FOREIGN OWNERSHIP: One key area of the New Insurance Law that remained unclear at the time of publication – and therefore is subject to change – is the maximum foreign ownership restrictions within the insurance sector. Currently, foreign ownership of insurers is capped at 80%. There are exceptions to this 80% limit, however, which can be employed through the capital markets.
The limit may be exceeded by the subscription of new shares by a foreign shareholder that result in the dilution of the minority holders as long as certain criteria are met, namely that the total amount of paid-up capital by Indonesian shareholders can still be maintained regardless of the dilution in the percentage, and that foreign ownership in the relevant company has reached 80% prior to the issue of new shares to the foreign shareholder.
These exceptions to the 80% foreign ownership cap can become particularly important in times of economic stress if conditions should arise where the financial stability of insurance companies is under pressure and domestic investors are reticent to shore up these companies financially.

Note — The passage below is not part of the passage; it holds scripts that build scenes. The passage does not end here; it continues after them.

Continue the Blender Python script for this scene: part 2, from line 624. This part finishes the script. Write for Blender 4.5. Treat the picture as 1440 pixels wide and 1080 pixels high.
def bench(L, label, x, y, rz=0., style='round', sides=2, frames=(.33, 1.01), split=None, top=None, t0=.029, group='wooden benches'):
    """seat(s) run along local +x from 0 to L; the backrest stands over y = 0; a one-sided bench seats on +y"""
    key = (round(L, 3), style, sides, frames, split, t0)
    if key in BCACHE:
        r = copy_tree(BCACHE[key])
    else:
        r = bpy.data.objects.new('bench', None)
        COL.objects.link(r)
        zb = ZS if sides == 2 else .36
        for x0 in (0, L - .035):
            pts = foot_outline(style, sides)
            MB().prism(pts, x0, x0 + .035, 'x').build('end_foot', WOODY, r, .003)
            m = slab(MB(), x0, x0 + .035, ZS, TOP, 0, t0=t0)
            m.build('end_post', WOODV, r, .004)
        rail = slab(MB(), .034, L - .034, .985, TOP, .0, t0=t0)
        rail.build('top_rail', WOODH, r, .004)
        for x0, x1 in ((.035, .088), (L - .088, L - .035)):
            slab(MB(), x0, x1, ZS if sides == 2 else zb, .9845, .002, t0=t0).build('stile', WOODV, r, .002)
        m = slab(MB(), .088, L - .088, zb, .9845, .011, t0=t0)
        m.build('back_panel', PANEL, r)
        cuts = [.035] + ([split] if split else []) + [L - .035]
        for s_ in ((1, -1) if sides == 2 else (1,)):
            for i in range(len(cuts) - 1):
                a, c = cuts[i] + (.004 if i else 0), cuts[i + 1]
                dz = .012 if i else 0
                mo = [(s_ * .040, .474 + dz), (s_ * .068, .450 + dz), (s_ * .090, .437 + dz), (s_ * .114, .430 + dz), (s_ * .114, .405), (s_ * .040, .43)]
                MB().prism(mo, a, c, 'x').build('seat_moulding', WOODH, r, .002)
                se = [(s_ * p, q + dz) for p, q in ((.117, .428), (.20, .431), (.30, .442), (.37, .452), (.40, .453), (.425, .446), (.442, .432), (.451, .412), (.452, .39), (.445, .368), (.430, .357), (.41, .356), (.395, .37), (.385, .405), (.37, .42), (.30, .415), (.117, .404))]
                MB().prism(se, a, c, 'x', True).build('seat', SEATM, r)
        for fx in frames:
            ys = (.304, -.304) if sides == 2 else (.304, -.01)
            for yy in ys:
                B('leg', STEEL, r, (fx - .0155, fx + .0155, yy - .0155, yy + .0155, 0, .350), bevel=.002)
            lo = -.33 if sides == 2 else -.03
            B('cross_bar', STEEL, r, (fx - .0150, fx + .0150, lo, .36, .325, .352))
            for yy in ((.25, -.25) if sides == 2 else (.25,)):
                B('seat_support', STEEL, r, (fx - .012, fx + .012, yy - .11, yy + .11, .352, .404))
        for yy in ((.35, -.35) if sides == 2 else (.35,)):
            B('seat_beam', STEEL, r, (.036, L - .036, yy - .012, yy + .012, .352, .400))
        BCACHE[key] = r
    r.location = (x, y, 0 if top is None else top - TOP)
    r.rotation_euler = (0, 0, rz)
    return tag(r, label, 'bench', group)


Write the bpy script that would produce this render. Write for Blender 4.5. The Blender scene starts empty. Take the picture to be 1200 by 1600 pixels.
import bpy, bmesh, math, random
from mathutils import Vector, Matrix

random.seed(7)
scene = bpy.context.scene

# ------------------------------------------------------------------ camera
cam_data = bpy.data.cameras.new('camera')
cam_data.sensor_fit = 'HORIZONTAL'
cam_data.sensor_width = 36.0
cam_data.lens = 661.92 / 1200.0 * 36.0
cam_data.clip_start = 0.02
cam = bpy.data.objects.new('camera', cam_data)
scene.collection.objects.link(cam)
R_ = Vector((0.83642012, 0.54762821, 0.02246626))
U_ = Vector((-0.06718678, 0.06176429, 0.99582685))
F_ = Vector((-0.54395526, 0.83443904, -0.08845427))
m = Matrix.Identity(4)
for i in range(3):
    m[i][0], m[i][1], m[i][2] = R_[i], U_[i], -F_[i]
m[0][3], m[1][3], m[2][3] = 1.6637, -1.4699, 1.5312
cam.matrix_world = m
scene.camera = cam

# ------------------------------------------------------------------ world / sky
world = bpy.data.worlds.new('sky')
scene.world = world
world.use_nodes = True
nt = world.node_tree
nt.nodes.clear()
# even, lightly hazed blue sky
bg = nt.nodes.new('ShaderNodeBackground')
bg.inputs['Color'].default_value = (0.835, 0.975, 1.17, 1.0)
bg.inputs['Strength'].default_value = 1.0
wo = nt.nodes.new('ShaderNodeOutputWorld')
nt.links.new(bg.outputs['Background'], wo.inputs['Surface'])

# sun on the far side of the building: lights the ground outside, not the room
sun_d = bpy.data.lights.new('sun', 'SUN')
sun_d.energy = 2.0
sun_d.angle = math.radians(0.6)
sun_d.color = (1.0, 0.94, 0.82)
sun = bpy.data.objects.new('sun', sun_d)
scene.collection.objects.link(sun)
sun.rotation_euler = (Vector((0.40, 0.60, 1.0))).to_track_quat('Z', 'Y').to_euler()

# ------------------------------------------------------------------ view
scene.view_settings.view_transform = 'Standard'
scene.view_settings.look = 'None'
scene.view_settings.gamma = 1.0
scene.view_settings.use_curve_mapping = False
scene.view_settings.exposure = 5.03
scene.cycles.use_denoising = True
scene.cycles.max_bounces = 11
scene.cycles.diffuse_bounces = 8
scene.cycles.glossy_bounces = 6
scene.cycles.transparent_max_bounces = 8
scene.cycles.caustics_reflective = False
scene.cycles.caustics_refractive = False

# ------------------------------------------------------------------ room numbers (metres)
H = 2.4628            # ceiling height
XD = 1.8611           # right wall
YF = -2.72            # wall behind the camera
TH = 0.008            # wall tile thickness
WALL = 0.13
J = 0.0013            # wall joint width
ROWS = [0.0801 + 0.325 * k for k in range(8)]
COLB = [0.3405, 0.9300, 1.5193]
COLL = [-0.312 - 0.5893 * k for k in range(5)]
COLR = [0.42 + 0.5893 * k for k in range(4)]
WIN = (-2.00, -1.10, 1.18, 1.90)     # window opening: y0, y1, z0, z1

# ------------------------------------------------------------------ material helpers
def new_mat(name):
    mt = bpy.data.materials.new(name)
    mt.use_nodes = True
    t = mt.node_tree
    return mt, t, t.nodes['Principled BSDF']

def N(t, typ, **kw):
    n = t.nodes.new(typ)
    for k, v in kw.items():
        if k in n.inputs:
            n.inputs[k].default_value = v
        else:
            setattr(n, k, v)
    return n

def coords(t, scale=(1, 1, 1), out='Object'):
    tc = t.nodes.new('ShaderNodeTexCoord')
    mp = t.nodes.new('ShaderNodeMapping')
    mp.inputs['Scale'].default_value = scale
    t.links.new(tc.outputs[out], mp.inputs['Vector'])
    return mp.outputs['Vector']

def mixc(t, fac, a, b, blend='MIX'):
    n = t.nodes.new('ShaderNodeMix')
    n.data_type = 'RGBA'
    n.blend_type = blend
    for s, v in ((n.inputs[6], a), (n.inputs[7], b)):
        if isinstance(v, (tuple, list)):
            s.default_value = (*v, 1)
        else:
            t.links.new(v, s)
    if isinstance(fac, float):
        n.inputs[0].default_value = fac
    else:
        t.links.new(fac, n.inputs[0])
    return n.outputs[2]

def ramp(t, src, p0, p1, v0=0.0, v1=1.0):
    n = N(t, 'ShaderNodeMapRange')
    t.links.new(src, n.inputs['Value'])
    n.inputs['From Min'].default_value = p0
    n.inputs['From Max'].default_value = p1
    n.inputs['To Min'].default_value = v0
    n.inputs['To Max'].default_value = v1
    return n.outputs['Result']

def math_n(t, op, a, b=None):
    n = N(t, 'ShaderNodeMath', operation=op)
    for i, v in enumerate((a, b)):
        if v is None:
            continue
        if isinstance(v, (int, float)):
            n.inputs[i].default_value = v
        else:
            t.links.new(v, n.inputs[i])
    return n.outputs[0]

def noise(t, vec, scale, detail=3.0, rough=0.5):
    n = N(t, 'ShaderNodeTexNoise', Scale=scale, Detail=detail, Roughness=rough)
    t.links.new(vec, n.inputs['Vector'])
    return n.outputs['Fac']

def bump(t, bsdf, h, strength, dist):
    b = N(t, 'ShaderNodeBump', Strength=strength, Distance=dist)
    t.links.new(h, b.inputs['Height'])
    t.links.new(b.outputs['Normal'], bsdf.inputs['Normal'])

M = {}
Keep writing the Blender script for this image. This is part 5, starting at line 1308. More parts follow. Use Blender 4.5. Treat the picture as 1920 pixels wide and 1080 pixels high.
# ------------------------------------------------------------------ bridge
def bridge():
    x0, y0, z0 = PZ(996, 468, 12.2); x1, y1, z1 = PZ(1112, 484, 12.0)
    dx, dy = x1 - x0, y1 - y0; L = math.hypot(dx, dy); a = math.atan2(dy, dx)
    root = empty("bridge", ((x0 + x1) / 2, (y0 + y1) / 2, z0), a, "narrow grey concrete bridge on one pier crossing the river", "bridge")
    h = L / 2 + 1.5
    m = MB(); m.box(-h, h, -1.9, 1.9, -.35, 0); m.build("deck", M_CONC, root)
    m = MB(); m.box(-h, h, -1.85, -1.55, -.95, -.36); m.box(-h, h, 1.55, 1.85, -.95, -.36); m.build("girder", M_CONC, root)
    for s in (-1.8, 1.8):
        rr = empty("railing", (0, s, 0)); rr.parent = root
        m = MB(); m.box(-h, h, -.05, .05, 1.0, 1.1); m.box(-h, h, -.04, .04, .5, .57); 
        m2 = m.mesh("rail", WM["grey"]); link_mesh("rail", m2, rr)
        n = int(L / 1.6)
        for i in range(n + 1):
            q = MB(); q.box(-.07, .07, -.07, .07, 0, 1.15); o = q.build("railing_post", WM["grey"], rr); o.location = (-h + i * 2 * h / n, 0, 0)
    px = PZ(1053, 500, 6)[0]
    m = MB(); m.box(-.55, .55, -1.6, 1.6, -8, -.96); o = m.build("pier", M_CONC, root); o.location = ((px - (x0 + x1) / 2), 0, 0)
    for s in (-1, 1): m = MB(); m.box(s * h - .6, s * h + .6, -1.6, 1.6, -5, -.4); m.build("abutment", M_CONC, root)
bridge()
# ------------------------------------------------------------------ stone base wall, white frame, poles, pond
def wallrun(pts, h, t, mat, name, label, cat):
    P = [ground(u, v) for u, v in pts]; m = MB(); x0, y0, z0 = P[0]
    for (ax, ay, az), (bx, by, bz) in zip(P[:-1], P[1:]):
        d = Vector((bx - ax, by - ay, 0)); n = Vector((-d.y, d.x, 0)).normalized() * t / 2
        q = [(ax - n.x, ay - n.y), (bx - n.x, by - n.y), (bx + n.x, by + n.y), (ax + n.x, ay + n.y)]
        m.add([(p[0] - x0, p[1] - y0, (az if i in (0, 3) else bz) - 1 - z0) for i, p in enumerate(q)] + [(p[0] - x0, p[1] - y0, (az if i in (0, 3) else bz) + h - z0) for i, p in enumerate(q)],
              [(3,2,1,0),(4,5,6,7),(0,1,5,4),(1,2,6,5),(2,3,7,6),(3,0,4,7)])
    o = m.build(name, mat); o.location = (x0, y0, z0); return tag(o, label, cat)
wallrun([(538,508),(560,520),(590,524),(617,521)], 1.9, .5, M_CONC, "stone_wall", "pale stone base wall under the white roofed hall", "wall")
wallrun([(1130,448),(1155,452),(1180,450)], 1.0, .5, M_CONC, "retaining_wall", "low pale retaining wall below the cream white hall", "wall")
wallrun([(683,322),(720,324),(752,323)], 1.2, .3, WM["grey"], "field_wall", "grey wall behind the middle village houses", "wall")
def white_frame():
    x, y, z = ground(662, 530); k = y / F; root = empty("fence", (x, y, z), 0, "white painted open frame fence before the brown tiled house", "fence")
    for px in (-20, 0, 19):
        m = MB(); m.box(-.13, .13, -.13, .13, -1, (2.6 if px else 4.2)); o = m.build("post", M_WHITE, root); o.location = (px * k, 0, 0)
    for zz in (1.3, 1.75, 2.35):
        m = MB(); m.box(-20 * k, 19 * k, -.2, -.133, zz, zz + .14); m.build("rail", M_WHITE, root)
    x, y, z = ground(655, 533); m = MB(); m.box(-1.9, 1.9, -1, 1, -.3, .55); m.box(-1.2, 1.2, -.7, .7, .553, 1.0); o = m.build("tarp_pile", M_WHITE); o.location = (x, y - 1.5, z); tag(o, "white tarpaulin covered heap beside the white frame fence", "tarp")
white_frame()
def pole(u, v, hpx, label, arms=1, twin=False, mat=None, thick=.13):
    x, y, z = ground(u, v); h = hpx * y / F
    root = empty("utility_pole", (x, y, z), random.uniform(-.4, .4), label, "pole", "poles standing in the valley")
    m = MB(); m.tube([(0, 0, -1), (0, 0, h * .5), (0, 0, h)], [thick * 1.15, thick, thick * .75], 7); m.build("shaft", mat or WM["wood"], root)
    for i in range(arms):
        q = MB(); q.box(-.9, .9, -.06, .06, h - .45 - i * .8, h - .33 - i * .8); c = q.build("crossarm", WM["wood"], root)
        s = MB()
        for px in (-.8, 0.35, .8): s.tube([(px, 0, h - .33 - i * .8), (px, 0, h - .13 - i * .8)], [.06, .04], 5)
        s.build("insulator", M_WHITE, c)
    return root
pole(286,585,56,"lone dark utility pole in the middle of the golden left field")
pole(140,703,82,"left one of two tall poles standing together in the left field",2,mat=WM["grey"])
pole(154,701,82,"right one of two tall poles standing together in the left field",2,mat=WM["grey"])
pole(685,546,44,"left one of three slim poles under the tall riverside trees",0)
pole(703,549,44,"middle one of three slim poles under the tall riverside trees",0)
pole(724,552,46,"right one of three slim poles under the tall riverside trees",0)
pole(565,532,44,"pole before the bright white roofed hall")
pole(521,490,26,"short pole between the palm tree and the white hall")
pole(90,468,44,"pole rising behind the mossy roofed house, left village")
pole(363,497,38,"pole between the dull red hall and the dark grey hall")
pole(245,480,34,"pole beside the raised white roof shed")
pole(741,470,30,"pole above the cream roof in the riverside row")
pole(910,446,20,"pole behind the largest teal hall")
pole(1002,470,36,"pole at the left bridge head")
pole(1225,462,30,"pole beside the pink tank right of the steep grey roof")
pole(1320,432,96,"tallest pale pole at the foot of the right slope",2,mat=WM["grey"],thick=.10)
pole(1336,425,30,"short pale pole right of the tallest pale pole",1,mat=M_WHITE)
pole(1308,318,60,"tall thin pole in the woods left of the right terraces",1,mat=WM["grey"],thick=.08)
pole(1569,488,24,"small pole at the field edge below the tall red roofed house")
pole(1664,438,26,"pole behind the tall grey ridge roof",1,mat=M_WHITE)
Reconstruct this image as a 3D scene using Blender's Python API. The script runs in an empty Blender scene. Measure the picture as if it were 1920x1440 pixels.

At this point, an inflow of foreign capital could help stabilise the companies and the sector as a whole. This was the case during the 1997-98 Asian financial crisis, in which the Indonesian insurance sector was paralysed until foreign shareholders stepped in, diluting local shareholders’ holdings below the 20% threshold in the process.
The debate within the House of Representatives – which has carried on past the intended April 2017 deadline – is whether to reduce the maximum foreign shareholding requirements.
Proposals mounted in 2016 called for a dramatic reduction from 80% to 30%, while lawmakers in 2017 have been calling for a 51% cap. By April 2017, 14 life insurance companies and five general insurance companies had seen more than 80% of their shares held by foreign shareholders at some point in time, according to data from the Ministry of Finance.